Oleh karena itu saat menjadi Menko Perekonomian era Presiden Gus Dur, Rizal Ramli menolak secara tegas saran IMF. Menurutnya, cuma di era Gus Dur ada presiden tak menambah jumlah utang negara.

"Waktu saya masuk, minus 3 persen ekonominya. Kami putuskan tidak mengikuti kebijakan IMF. Kita jalan sendiri dengan segala kontroversinya," kata Rizal. Dia yakin kalaupun saat ini Indonesia menghadapi berbagai persoalan termasuk masalah ekonomi, akan ada sosok pemimpin hebat yang bisa mengatasi persoalan tersebut. Masa depan Indonesia tergantung pada pemimpinnya. Hanya Ada dua tipe pemimpin, yakni pemimpin hebat dan memble.

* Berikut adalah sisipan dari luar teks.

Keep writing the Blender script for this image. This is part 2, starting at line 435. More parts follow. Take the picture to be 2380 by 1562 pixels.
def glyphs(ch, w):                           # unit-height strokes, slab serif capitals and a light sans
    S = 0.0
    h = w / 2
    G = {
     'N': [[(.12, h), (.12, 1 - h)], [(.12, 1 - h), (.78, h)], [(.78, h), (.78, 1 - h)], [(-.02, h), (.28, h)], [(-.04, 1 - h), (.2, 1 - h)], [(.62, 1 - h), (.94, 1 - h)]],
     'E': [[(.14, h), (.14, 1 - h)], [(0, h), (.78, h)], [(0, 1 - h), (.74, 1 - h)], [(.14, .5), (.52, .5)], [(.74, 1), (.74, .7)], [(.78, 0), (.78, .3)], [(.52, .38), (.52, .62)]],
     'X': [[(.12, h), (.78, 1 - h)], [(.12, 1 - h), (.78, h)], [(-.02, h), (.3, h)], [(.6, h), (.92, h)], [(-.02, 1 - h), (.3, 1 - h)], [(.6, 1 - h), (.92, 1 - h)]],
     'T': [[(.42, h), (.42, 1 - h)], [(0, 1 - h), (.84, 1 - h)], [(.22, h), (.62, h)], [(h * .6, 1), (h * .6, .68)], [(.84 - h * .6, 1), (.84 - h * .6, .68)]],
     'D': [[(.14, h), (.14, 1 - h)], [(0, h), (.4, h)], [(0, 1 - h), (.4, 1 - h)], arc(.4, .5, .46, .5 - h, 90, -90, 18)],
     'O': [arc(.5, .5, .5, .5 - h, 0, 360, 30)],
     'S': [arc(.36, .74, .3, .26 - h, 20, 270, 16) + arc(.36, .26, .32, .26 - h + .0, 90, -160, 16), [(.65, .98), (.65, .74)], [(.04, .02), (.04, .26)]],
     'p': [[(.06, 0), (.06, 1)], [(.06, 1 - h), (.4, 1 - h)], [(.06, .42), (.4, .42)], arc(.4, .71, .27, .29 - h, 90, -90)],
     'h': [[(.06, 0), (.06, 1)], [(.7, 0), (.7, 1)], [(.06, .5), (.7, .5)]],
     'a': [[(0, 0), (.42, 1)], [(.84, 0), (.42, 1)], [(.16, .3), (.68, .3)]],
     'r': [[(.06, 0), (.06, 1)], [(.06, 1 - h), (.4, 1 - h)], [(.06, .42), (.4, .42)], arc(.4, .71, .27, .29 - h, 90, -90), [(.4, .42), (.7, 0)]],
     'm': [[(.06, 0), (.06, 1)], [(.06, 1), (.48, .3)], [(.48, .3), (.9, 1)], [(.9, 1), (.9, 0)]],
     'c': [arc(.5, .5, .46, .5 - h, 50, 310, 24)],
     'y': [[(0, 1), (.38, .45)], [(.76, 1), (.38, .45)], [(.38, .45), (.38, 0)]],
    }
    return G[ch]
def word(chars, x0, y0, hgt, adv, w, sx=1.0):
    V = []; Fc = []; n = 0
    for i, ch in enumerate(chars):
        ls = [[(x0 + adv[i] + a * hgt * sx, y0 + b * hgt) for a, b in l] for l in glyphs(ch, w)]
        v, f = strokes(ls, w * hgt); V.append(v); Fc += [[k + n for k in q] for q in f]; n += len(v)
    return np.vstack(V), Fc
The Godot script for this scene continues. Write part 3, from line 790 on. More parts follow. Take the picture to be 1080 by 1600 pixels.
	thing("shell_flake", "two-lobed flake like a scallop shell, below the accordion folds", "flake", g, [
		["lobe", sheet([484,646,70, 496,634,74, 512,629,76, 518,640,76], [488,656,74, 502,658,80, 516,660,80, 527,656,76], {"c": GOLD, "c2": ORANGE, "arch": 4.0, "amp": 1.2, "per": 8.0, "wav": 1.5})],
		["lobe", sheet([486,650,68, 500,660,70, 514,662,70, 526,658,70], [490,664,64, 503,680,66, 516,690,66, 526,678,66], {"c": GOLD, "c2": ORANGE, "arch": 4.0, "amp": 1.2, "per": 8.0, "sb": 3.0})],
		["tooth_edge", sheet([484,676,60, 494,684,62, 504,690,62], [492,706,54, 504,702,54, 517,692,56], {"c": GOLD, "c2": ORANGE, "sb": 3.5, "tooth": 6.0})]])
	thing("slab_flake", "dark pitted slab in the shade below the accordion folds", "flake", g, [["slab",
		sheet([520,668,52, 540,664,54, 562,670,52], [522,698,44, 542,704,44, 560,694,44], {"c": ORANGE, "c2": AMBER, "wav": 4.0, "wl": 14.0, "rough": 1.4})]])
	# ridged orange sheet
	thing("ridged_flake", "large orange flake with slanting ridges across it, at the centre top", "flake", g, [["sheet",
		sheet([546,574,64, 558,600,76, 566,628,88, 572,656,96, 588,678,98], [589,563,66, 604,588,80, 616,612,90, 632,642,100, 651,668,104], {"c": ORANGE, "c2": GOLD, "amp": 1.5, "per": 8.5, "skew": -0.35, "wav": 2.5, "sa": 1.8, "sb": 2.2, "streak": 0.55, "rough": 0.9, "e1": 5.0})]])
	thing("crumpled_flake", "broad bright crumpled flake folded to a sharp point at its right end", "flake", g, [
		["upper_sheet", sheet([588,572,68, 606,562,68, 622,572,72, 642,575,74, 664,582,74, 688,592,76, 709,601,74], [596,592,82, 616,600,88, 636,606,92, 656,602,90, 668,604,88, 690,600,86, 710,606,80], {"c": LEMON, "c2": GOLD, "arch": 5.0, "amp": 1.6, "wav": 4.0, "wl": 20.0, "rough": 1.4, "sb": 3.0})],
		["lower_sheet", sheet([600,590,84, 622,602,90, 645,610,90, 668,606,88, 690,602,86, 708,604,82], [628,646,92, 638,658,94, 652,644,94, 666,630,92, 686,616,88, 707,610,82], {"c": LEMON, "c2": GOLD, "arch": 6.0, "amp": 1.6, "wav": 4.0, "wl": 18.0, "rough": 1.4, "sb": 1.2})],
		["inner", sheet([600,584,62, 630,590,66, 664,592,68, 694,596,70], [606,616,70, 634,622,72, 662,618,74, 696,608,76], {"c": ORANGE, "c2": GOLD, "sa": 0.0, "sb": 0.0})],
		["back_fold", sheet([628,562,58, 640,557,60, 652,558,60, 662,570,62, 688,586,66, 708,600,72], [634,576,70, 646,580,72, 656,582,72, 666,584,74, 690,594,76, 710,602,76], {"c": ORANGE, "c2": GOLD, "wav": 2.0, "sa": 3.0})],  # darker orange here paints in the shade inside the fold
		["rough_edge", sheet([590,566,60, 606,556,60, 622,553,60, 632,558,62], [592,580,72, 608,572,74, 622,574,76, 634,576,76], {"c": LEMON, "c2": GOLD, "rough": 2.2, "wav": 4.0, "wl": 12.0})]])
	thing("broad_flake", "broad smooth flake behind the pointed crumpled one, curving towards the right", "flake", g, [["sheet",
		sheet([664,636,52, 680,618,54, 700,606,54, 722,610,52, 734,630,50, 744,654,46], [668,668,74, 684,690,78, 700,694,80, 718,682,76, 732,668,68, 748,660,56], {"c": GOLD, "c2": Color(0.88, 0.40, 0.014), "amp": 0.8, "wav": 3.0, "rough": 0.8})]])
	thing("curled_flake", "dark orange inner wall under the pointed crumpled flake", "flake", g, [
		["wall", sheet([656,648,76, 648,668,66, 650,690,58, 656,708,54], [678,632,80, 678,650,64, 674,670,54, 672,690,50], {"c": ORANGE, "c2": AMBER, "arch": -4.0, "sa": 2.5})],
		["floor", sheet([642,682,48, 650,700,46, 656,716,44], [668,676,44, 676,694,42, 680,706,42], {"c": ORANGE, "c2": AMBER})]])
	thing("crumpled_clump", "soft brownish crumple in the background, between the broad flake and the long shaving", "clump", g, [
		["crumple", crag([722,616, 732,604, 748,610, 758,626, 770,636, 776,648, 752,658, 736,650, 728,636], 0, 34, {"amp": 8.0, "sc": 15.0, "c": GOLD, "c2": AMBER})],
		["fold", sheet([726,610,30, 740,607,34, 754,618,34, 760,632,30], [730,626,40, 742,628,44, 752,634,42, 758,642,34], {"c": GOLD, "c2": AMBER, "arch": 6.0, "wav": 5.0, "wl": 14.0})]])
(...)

Pemimpin memble tidak akan mempunyai kemampuan untuk menyelesaikan masalah. Sebaliknya membuat masalah yang tadinya sederhana menjadi ruwet. Presiden paling hebat di Amerika namanya Franklin Delano Roosevelt Waktu dia jadi presiden, ekonomi Amerika mengalami depresi berat.

Kinerja ekonomi Amerika pada waktu itu juga hanya nomor 7 di dunia, tapi Franklin Roosevelt karena kepemimpinannya dia mampu membalikkan ekonomi Amerika. Perekonomian tumbuh pesat, lapangan pekerjaan tersedia dan akhirnya ekonomi Amerika naik dari nomor 7 jadi nomor 1.

Roosevelt termasuk pemimpin yang kuat meski kakinya diserang penyakit polio. Para menterinya yang bekerja lembek dan tidak mampu mengatasi masalah yang ada, diminta mundur. Akhirnya, Roosevelt bisa bekerjasama dengan bawahannya yang termasuk orang-orang baik, tangguh, yang kemudian membuat Amerika jadi negara adidaya.

Nah, apakah Jokowi termasuk tipe pemimpin hebat atau memble ? Sebenarnya kalau memang sudah tidak sanggup lagi menjadi Presiden, bisa saja Jokowi mengundurkan diri. Tidak perlu pura-pura meminta Menkeu Sri Mulyani mengundang IMF datang ke Indonesia untuk mengatasi meroketnya utang luar negeri. ***

Penulis adalah Wartawan Senior FNN.co.id.